_Directions_.
Please find all lines in the data that hold the string "script" and copy them.

_Exercise data_.
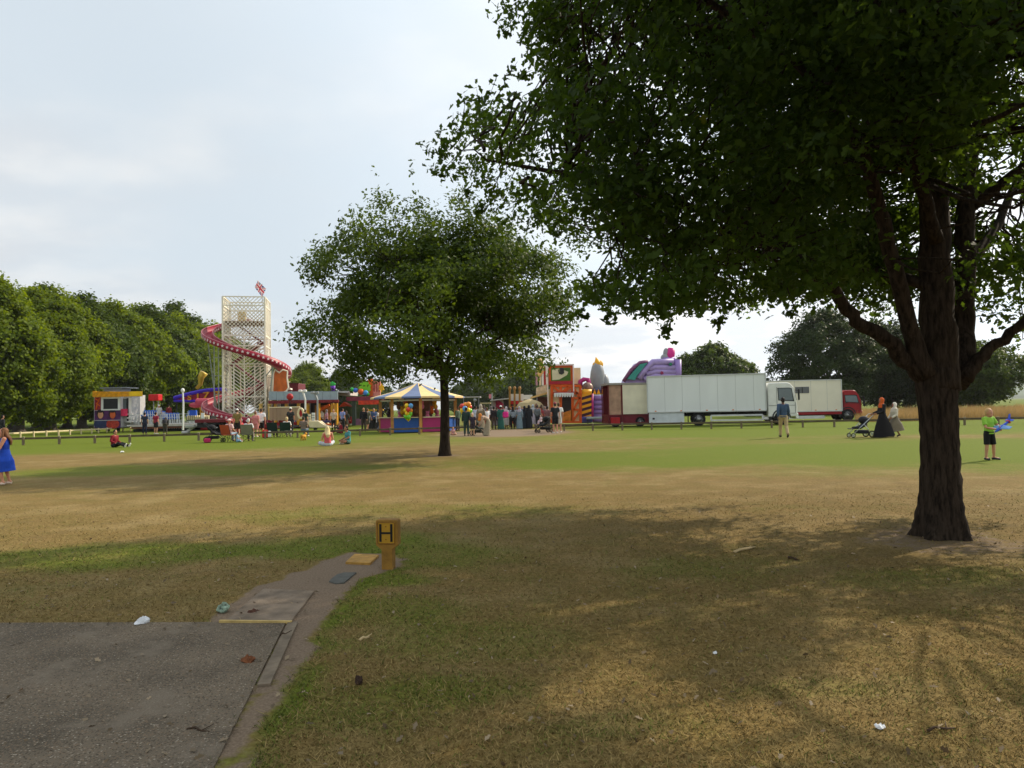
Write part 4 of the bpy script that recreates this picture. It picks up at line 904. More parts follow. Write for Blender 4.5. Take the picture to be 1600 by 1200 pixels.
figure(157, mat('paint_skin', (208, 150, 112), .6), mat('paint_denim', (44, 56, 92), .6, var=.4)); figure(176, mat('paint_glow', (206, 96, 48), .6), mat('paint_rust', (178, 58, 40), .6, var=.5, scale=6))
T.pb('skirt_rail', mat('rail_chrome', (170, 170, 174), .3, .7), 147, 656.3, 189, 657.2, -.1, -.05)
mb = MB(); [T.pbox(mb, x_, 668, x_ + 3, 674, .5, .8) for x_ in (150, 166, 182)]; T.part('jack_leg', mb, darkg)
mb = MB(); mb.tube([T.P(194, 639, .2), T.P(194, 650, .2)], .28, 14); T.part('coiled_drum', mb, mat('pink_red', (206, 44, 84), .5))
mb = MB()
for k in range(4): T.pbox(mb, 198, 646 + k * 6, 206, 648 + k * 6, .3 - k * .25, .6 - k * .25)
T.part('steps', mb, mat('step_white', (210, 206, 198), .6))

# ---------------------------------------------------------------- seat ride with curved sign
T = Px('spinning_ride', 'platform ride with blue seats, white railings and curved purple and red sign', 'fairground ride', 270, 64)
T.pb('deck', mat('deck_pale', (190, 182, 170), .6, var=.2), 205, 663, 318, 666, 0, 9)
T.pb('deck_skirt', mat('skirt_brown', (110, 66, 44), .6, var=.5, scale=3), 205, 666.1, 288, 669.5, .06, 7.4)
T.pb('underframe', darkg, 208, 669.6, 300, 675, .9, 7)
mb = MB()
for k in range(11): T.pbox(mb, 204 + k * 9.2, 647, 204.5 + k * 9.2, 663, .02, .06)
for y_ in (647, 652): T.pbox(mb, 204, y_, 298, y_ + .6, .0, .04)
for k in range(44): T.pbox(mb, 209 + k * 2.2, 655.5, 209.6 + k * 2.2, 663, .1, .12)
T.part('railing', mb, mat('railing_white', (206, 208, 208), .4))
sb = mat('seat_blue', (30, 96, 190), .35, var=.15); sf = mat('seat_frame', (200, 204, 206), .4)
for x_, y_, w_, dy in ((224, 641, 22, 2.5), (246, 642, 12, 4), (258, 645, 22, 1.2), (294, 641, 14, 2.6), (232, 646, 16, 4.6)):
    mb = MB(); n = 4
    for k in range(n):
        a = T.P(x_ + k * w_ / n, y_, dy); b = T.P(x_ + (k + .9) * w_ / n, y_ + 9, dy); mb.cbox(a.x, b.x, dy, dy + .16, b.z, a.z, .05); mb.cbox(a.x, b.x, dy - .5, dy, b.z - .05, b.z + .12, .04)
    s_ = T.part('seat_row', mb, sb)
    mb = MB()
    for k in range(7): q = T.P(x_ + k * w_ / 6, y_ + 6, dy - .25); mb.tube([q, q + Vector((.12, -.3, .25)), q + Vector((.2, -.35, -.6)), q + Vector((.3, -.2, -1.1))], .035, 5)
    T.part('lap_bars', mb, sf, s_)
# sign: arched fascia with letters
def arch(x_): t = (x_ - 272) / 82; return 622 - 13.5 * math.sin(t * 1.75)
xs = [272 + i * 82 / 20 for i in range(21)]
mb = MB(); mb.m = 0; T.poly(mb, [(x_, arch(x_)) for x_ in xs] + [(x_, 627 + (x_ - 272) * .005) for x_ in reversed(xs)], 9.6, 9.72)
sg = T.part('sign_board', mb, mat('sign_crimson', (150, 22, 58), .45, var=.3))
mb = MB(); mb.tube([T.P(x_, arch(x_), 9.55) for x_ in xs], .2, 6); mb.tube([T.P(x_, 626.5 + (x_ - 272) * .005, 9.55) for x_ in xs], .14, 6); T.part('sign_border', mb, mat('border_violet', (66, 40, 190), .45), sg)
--
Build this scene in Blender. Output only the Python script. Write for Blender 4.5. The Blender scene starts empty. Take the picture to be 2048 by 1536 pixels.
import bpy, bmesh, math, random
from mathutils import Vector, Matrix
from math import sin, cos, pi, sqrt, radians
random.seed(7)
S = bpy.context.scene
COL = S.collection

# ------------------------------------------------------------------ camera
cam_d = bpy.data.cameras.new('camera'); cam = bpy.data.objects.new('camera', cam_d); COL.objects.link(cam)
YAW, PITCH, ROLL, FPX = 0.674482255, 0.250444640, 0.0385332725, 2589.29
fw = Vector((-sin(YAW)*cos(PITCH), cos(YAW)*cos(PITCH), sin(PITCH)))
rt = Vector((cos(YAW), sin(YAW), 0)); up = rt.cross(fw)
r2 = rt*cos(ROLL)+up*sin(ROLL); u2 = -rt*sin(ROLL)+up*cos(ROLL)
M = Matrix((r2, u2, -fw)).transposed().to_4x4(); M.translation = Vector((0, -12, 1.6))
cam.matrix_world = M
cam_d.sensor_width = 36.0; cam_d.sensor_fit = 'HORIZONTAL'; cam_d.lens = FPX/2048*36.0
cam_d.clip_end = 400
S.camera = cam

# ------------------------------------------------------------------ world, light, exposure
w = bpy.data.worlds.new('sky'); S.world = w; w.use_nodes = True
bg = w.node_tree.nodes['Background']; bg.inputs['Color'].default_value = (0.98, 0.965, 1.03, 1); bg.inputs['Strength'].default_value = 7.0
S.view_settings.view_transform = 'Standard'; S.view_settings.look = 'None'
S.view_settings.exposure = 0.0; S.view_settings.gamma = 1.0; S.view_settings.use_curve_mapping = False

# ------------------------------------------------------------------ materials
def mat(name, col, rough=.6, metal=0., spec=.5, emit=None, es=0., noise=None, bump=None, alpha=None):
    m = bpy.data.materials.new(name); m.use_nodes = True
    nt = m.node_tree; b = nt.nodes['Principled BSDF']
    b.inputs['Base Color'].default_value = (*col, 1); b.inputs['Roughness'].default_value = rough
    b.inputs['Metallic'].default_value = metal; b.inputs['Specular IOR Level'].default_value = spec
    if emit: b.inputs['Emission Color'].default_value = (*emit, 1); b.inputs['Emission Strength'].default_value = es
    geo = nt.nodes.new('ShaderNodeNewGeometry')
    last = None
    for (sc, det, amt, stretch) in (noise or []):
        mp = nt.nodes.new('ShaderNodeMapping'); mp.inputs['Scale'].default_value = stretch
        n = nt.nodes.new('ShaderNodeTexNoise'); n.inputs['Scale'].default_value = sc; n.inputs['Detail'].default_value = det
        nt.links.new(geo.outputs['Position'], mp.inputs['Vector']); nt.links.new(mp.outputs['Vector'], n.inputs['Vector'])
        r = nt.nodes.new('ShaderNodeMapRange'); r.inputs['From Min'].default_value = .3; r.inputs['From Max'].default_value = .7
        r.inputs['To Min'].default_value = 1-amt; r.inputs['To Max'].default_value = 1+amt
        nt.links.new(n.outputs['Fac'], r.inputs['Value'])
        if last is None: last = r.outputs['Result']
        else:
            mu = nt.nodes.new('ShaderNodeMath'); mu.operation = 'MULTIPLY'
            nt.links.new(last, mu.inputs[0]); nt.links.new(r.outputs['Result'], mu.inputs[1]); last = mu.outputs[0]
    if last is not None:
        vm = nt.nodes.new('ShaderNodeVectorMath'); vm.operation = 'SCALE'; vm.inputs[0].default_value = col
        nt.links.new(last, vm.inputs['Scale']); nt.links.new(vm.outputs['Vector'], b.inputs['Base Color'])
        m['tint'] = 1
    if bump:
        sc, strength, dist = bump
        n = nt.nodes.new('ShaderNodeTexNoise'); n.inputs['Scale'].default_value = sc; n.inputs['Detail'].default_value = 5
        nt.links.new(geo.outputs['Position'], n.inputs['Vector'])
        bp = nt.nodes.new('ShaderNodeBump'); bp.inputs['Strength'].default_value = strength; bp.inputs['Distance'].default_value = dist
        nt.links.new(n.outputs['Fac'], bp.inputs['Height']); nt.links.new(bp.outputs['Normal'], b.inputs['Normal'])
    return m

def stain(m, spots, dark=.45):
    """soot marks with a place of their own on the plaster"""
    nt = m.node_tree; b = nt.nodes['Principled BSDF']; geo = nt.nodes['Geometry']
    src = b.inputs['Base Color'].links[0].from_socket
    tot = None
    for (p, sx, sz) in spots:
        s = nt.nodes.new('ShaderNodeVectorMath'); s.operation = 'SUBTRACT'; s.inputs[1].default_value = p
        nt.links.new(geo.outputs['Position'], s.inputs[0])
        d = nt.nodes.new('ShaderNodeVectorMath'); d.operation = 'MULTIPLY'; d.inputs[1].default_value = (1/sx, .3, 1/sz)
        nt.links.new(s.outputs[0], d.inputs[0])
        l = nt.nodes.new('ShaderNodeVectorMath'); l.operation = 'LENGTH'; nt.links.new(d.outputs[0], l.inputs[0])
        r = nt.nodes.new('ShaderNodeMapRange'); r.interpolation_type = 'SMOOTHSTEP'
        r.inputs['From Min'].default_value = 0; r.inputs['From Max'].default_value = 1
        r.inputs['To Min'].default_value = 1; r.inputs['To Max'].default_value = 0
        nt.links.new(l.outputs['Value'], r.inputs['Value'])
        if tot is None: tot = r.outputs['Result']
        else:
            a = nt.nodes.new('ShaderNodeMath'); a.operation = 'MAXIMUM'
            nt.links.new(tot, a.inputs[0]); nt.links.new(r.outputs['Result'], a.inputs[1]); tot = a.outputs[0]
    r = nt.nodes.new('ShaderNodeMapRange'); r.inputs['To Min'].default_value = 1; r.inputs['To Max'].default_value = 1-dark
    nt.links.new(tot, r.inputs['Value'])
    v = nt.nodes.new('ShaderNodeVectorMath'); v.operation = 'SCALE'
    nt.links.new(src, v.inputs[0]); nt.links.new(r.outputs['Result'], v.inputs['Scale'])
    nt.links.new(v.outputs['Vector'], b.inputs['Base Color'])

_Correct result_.
Write part 4 of the bpy script that recreates this picture. It picks up at line 904. More parts follow. Write for Blender 4.5. Take the picture to be 1600 by 1200 pixels.
Build this scene in Blender. Output only the Python script. Write for Blender 4.5. The Blender scene starts empty. Take the picture to be 2048 by 1536 pixels.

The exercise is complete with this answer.